Sunday, May 29, 2016

Windows 10 Pro SP 1511 upgrade warning

Heads up! If you have the built-in Administrator account enabled, make sure you add a standard account on the PC to the Administrators group before upgrading to Windows Service Pack 1511 (Build 10586.318). The SP doesn't respect the existing Administrator account status, and resets it to the default of "disabled", potentially locking you out of Administrative access to the PC! However, if you have another account added to the Administrators group beforehand, you can correct this after the fact. But if not, you are up the proverbial creek! This only applies to Windows 10 Professional Edition, not the Home Edition, which has no built-in Administrator account anyway.

Note: I've heard it said that it may be possible to boot into Safe Mode and logon as Administrator that way, regardless of whether the account's disabled or not, but I haven't personally tried it out to confirm.

Friday, April 8, 2016

New approaches to Unified Network Management

I've noticed a recent trend among wireless equipment companies to provide both cloud-based and premises-based management mechanisms for campus wireless networks. There are advantages and disadvantages to both; cloud offering "easy management from anywhere" and easy scaling and support, on-premises providing direct control to the network should cloud access drop or become otherwise unavailable.

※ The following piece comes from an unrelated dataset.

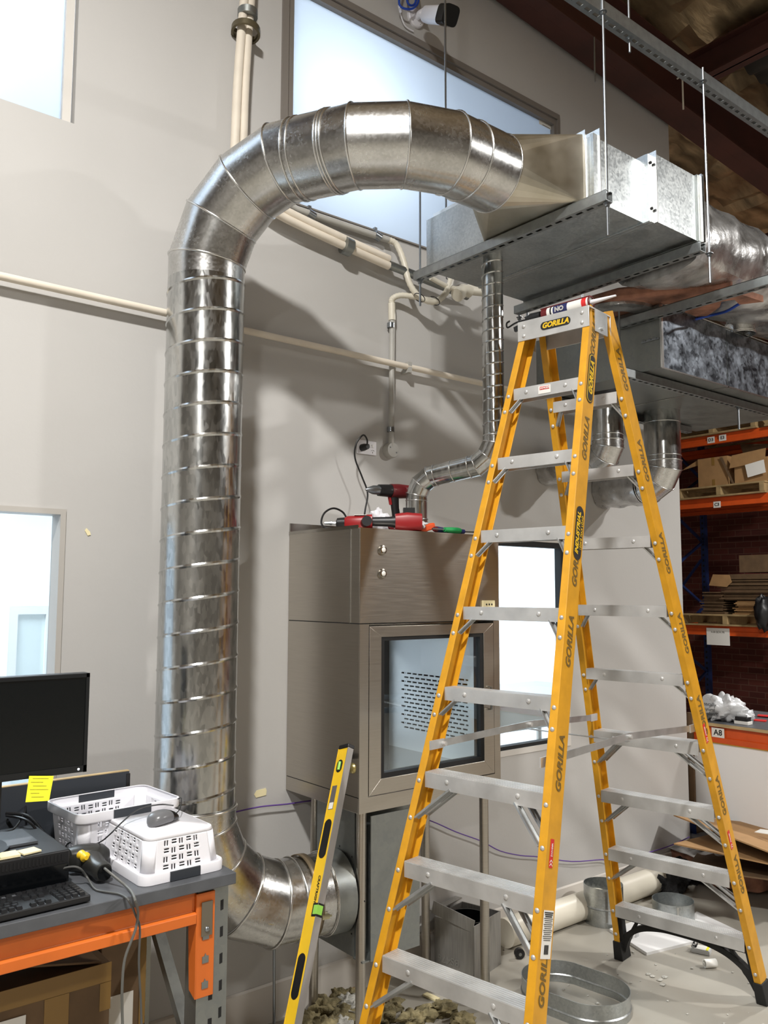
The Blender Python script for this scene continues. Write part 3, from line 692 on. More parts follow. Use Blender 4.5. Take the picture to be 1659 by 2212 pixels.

Now, Netgear has taken the bull by the horns and is offering networking management that will use whatever model, or combination of models, the customer prefers. They obviously "get it!" I expect to see more vendors moving in this direction, too.

Wednesday, September 2, 2015

Upgrading to Windows 10? View this first!

If you'll be doing an on-line upgrade to Windows 10, make sure you view this video produced by the Mozilla team with tips on how to configure Win 10 to protect your privacy, reduce unnecessary use of system resources, and to specify which default apps and services you prefer.

Saturday, July 4, 2015

The evolution of human-machine interaction

Anyone who's used a mouse & keyboard for over a decade knows that this method of human-machine interaction is growing more clunky and burdensome with each passing year. It's only a matter of time before better (or at least complementary) systems emerge, sort of like when drawing tablets, handwriting / speech detection, and optical character recognition systems first appeared on the scene.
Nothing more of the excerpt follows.